Título: Inflação e agricultura, uma ameaça
Autor: Lopes, Mauro de Rezende
Fonte: O Estado de São Paulo, 27/02/2010, Economia, p. B2

A agricultura brasileira se beneficiou do fim da inflação. Essa "praga" se fazia acompanhar de outras - preços elevados, que erodiam as margens dos produtores pela elevação de custos, e subsídios que entorpeciam a musculatura competitiva dos produtores, que acabavam negligenciando o rigoroso controle de custos.

Controle de custos - com o controle da chamada "peça orçamentária" que nos foi ensinado pelos grandes grupos de investimento no agro brasileiro -, atualmente, é a base do travamento de posições em Chicago e recompensa das gerências dos estabelecimentos da agropecuária.

Quem vivenciou o commodity boom de 1973/1974, com a explosão dos preços agrícolas, aprendeu lições: os preços altos mais a inflação corroeram a vantagem temporária dos produtores nacionais, e os subsídios foram a justificativa para o governo intervir de forma truculenta nos mercados. Como era necessário controlar os gastos públicos e adotar uma política monetária restritiva, para não sancionar a inflação dos preços dos alimentos, essas políticas duras não foram adotadas. Aí se criou, em meados dos anos 70, o famoso "orçamento monetário", que foi uma das maiores fontes de inflação.

Há lições desse período que são aplicáveis hoje: 1) Se não temos uma política fiscal controlada, pisar no freio dos gastos públicos na hora da crise é um sacrifício insuportável que se impõe à população; e 2) quando vivíamos nos anos do "orçamento monetário" a expansão do crédito ateou fogo à inflação. Nessa época não se podia importar (preços altos lá fora).

O panorama atual é de um período de preços internacionais prospectivos de estáveis ou em elevação. Ou "em explosão". Há que considerar a "financeirização" dos mercados agrícolas, com a atuação dos fundos de commodities. No início de 2008, os preços dos produtos agrícolas, por força da especulação dos fundos, de fevereiro a junho de 2008, explodiram. No período, em Chicago, a soja atingiu US$ 15,10; o milho, US$ 6,29; o trigo, US$ 9,12; o açúcar, US$ 13,45; e o café, US$ 150,55. E, o que foi pior, quatro meses depois, em agosto do mesmo ano, os fundos saíram do mercado e os preços começaram a despencar, com a soja em US$ 11,80; o milho em US$ 5,18; o trigo, US$ 7,64; o açúcar, US$ 13,46; e o café, US$ 143. A bolha estourou e ocorreu uma antibolha. Os fundos alteram muito os preços.

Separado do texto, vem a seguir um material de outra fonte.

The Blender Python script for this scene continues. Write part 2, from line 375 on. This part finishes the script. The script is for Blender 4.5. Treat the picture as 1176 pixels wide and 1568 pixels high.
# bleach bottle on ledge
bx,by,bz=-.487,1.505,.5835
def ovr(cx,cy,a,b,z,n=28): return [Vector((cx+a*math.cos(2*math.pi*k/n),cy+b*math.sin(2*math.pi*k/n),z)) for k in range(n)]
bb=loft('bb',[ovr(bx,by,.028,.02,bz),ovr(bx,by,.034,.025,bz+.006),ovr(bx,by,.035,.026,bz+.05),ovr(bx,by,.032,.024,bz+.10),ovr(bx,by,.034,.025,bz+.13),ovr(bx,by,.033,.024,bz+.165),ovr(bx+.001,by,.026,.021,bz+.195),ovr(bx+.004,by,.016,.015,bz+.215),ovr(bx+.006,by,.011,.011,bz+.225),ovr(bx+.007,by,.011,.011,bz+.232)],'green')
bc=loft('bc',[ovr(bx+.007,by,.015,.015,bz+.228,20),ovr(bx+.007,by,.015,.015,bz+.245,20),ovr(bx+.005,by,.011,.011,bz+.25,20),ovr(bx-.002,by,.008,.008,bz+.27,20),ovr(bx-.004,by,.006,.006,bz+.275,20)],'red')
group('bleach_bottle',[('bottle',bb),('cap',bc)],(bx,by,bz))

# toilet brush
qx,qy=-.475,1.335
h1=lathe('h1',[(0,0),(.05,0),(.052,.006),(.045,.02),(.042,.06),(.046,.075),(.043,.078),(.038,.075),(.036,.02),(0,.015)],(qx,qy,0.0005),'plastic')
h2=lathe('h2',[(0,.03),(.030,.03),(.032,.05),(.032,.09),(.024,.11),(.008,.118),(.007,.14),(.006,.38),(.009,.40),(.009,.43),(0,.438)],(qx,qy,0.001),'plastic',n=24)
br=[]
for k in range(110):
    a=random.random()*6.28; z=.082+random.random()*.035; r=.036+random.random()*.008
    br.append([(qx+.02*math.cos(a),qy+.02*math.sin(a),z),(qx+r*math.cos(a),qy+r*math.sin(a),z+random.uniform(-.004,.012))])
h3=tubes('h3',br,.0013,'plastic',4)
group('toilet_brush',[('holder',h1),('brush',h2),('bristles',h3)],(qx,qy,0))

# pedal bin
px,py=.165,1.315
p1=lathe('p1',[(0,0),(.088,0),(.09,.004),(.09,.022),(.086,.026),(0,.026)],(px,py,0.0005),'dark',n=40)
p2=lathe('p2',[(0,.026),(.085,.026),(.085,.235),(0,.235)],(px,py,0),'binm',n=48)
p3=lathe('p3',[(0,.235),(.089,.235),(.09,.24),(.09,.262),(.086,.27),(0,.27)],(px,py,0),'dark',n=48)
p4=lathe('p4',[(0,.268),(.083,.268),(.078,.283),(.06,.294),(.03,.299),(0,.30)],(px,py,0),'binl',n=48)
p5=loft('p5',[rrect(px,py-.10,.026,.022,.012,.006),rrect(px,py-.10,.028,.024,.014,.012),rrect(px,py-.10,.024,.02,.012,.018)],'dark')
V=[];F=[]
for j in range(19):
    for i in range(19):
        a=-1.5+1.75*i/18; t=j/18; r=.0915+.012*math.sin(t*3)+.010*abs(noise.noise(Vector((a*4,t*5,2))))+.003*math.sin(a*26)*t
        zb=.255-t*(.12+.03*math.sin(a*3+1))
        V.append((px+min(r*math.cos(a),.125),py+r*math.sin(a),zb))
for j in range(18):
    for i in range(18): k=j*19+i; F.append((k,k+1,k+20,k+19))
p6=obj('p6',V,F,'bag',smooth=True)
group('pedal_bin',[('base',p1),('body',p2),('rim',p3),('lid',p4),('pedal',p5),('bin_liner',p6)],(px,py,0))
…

Em 2008 e 2009 havia superávits nas contas de transações correntes, superávits primários, reservas internacionais, abastecimento interno, controle das políticas monetária e fiscal, embora na primeira só houvesse o controle dos juros. À época o impacto dos preços externos, então, pôde ser atenuado. Hoje não é essa a situação, daí a ameaça do retorno da inflação.

Vivemos, atualmente, no Brasil um descontrole dos gastos públicos e algo novo: a expansão dos "novos créditos líquidos das autoridades monetárias". O Tesouro se tem endividado para o BNDES emprestar à Petrobrás, a indústrias, frigoríficos (os maiores tomadores de empréstimos do banco), etc. Recentemente, o Tesouro reforçou o caixa do BNDES com vários e sucessivos aportes (um de R$ 100 bilhões). Ressuscitamos a primeira lei de Kafka: quando o Tesouro fecha a torneira do crédito, o Banco do Brasil a abre. Parecia que isso havia acabado.

Além disso, assistimos ao vício de longa data de crowding out: o BNDES retira dos mercados os melhores clientes, dando-lhes créditos em condições concessionais, e o mercado financeiro fica com os outros. Aí os juros sobem.

Hoje, as condições para o retorno da inflação são piores: ano eleitoral; déficits recorrentes e crescentes nas transações correntes, que forçam ajustamento em cima do câmbio (depreciação do real); redução drástica do superávit primário; a economia crescendo acima do PIB potencial; a demanda doméstica cresce mais do que o PIB; e tudo se resume em piora relativa no quadro macro do País, o que prejudicaria o fluxo de capitais com a percepção dos investidores de riscos.

Para a agricultura, o retorno da inflação seria péssimo, pois esse foi um setor que, outrora desprotegido, foi desafiado a competir nos mercados internacionais e saiu-se muito bem. Houve estímulos à competitividade por intermédio da tecnologia. Para todos os efeitos práticos, a agricultura trocou subsídios por investimentos em pesquisa, dando um exemplo de competência ao mundo (muito embora isso não tivesse sido percebido pelos formuladores de política que não teriam todo esse descortino).